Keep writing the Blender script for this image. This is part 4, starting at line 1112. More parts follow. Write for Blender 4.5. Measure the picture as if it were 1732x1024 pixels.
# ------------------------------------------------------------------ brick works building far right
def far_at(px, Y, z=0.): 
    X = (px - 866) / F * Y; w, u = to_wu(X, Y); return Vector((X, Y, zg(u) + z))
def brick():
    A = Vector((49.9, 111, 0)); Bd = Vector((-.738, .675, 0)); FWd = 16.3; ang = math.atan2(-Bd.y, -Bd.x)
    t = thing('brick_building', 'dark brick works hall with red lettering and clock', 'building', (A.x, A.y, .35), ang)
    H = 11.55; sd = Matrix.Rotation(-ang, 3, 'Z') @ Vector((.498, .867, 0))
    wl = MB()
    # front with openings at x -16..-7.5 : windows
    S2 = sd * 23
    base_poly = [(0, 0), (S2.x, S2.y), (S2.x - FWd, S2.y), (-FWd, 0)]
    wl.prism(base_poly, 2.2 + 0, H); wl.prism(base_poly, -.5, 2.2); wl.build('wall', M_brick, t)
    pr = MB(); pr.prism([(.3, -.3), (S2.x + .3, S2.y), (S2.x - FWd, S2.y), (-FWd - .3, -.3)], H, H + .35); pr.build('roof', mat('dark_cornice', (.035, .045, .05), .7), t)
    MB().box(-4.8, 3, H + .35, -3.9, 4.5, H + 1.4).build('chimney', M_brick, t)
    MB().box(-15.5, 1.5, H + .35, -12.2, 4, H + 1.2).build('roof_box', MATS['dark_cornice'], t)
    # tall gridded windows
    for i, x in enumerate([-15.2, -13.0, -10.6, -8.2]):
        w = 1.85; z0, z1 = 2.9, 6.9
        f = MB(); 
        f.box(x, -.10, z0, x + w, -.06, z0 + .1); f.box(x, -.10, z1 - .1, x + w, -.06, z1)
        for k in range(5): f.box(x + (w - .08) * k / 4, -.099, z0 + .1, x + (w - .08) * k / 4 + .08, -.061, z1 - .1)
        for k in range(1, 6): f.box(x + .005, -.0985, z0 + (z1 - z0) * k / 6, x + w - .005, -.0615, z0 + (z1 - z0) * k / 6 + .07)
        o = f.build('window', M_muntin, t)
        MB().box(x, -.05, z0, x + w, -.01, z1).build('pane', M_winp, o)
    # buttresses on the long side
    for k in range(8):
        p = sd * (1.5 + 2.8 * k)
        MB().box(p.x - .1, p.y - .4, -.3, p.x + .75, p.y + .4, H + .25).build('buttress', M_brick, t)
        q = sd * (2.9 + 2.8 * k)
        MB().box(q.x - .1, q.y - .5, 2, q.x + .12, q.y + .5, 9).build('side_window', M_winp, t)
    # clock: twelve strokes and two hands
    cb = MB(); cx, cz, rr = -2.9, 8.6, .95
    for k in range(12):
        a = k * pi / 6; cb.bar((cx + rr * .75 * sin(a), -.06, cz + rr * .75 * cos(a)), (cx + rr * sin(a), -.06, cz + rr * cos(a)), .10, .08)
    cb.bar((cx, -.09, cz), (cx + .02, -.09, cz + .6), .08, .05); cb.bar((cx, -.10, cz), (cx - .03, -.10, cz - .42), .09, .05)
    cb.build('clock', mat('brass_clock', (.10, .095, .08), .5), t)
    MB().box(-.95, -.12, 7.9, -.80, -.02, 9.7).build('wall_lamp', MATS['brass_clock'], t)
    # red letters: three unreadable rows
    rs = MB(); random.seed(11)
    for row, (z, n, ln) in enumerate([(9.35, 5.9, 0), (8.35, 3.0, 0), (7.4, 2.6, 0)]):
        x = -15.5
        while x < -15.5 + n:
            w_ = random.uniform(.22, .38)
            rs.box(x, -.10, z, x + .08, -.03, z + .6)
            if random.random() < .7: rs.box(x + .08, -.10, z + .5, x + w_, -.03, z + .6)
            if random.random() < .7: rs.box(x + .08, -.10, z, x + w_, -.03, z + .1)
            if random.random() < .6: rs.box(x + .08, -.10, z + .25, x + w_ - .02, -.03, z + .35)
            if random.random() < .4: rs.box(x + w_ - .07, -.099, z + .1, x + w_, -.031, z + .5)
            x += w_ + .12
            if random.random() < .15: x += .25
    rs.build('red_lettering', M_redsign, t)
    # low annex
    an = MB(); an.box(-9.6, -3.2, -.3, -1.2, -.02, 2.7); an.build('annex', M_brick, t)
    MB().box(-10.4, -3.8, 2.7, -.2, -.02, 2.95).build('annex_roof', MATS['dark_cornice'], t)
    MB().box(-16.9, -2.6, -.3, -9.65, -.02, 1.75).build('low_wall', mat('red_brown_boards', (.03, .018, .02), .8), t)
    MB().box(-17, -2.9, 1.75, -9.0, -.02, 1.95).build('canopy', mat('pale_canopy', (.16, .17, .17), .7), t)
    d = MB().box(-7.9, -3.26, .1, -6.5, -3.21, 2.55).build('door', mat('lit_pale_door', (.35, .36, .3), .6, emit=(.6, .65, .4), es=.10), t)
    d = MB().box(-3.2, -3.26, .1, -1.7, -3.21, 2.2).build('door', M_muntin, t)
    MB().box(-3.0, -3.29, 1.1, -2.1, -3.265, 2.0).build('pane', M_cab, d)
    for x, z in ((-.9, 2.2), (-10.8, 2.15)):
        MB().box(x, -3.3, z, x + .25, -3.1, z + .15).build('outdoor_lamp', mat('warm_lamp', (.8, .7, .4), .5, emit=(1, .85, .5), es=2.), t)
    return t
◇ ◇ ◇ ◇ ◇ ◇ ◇
### CHALLENGE
Reproduce the material above without altering a single character.

### RESPONSE TO THIS TASK
Keep writing the Blender script for this image. This is part 4, starting at line 1112. More parts follow. Write for Blender 4.5. Measure the picture as if it were 1732x1024 pixels.
# ------------------------------------------------------------------ brick works building far right
def far_at(px, Y, z=0.): 
    X = (px - 866) / F * Y; w, u = to_wu(X, Y); return Vector((X, Y, zg(u) + z))
def brick():
    A = Vector((49.9, 111, 0)); Bd = Vector((-.738, .675, 0)); FWd = 16.3; ang = math.atan2(-Bd.y, -Bd.x)
    t = thing('brick_building', 'dark brick works hall with red lettering and clock', 'building', (A.x, A.y, .35), ang)
    H = 11.55; sd = Matrix.Rotation(-ang, 3, 'Z') @ Vector((.498, .867, 0))
    wl = MB()
    # front with openings at x -16..-7.5 : windows
    S2 = sd * 23
    base_poly = [(0, 0), (S2.x, S2.y), (S2.x - FWd, S2.y), (-FWd, 0)]
    wl.prism(base_poly, 2.2 + 0, H); wl.prism(base_poly, -.5, 2.2); wl.build('wall', M_brick, t)
    pr = MB(); pr.prism([(.3, -.3), (S2.x + .3, S2.y), (S2.x - FWd, S2.y), (-FWd - .3, -.3)], H, H + .35); pr.build('roof', mat('dark_cornice', (.035, .045, .05), .7), t)
    MB().box(-4.8, 3, H + .35, -3.9, 4.5, H + 1.4).build('chimney', M_brick, t)
    MB().box(-15.5, 1.5, H + .35, -12.2, 4, H + 1.2).build('roof_box', MATS['dark_cornice'], t)
    # tall gridded windows
    for i, x in enumerate([-15.2, -13.0, -10.6, -8.2]):
        w = 1.85; z0, z1 = 2.9, 6.9
        f = MB(); 
        f.box(x, -.10, z0, x + w, -.06, z0 + .1); f.box(x, -.10, z1 - .1, x + w, -.06, z1)
        for k in range(5): f.box(x + (w - .08) * k / 4, -.099, z0 + .1, x + (w - .08) * k / 4 + .08, -.061, z1 - .1)
        for k in range(1, 6): f.box(x + .005, -.0985, z0 + (z1 - z0) * k / 6, x + w - .005, -.0615, z0 + (z1 - z0) * k / 6 + .07)
        o = f.build('window', M_muntin, t)
        MB().box(x, -.05, z0, x + w, -.01, z1).build('pane', M_winp, o)
    # buttresses on the long side
    for k in range(8):
        p = sd * (1.5 + 2.8 * k)
        MB().box(p.x - .1, p.y - .4, -.3, p.x + .75, p.y + .4, H + .25).build('buttress', M_brick, t)
        q = sd * (2.9 + 2.8 * k)
        MB().box(q.x - .1, q.y - .5, 2, q.x + .12, q.y + .5, 9).build('side_window', M_winp, t)
    # clock: twelve strokes and two hands
    cb = MB(); cx, cz, rr = -2.9, 8.6, .95
    for k in range(12):
        a = k * pi / 6; cb.bar((cx + rr * .75 * sin(a), -.06, cz + rr * .75 * cos(a)), (cx + rr * sin(a), -.06, cz + rr * cos(a)), .10, .08)
    cb.bar((cx, -.09, cz), (cx + .02, -.09, cz + .6), .08, .05); cb.bar((cx, -.10, cz), (cx - .03, -.10, cz - .42), .09, .05)
    cb.build('clock', mat('brass_clock', (.10, .095, .08), .5), t)
    MB().box(-.95, -.12, 7.9, -.80, -.02, 9.7).build('wall_lamp', MATS['brass_clock'], t)
    # red letters: three unreadable rows
    rs = MB(); random.seed(11)
    for row, (z, n, ln) in enumerate([(9.35, 5.9, 0), (8.35, 3.0, 0), (7.4, 2.6, 0)]):
        x = -15.5
        while x < -15.5 + n:
            w_ = random.uniform(.22, .38)
            rs.box(x, -.10, z, x + .08, -.03, z + .6)
            if random.random() < .7: rs.box(x + .08, -.10, z + .5, x + w_, -.03, z + .6)
            if random.random() < .7: rs.box(x + .08, -.10, z, x + w_, -.03, z + .1)
            if random.random() < .6: rs.box(x + .08, -.10, z + .25, x + w_ - .02, -.03, z + .35)
            if random.random() < .4: rs.box(x + w_ - .07, -.099, z + .1, x + w_, -.031, z + .5)
            x += w_ + .12
            if random.random() < .15: x += .25
    rs.build('red_lettering', M_redsign, t)
    # low annex
    an = MB(); an.box(-9.6, -3.2, -.3, -1.2, -.02, 2.7); an.build('annex', M_brick, t)
    MB().box(-10.4, -3.8, 2.7, -.2, -.02, 2.95).build('annex_roof', MATS['dark_cornice'], t)
    MB().box(-16.9, -2.6, -.3, -9.65, -.02, 1.75).build('low_wall', mat('red_brown_boards', (.03, .018, .02), .8), t)
    MB().box(-17, -2.9, 1.75, -9.0, -.02, 1.95).build('canopy', mat('pale_canopy', (.16, .17, .17), .7), t)
    d = MB().box(-7.9, -3.26, .1, -6.5, -3.21, 2.55).build('door', mat('lit_pale_door', (.35, .36, .3), .6, emit=(.6, .65, .4), es=.10), t)
    d = MB().box(-3.2, -3.26, .1, -1.7, -3.21, 2.2).build('door', M_muntin, t)
    MB().box(-3.0, -3.29, 1.1, -2.1, -3.265, 2.0).build('pane', M_cab, d)
    for x, z in ((-.9, 2.2), (-10.8, 2.15)):
        MB().box(x, -3.3, z, x + .25, -3.1, z + .15).build('outdoor_lamp', mat('warm_lamp', (.8, .7, .4), .5, emit=(1, .85, .5), es=2.), t)
    return t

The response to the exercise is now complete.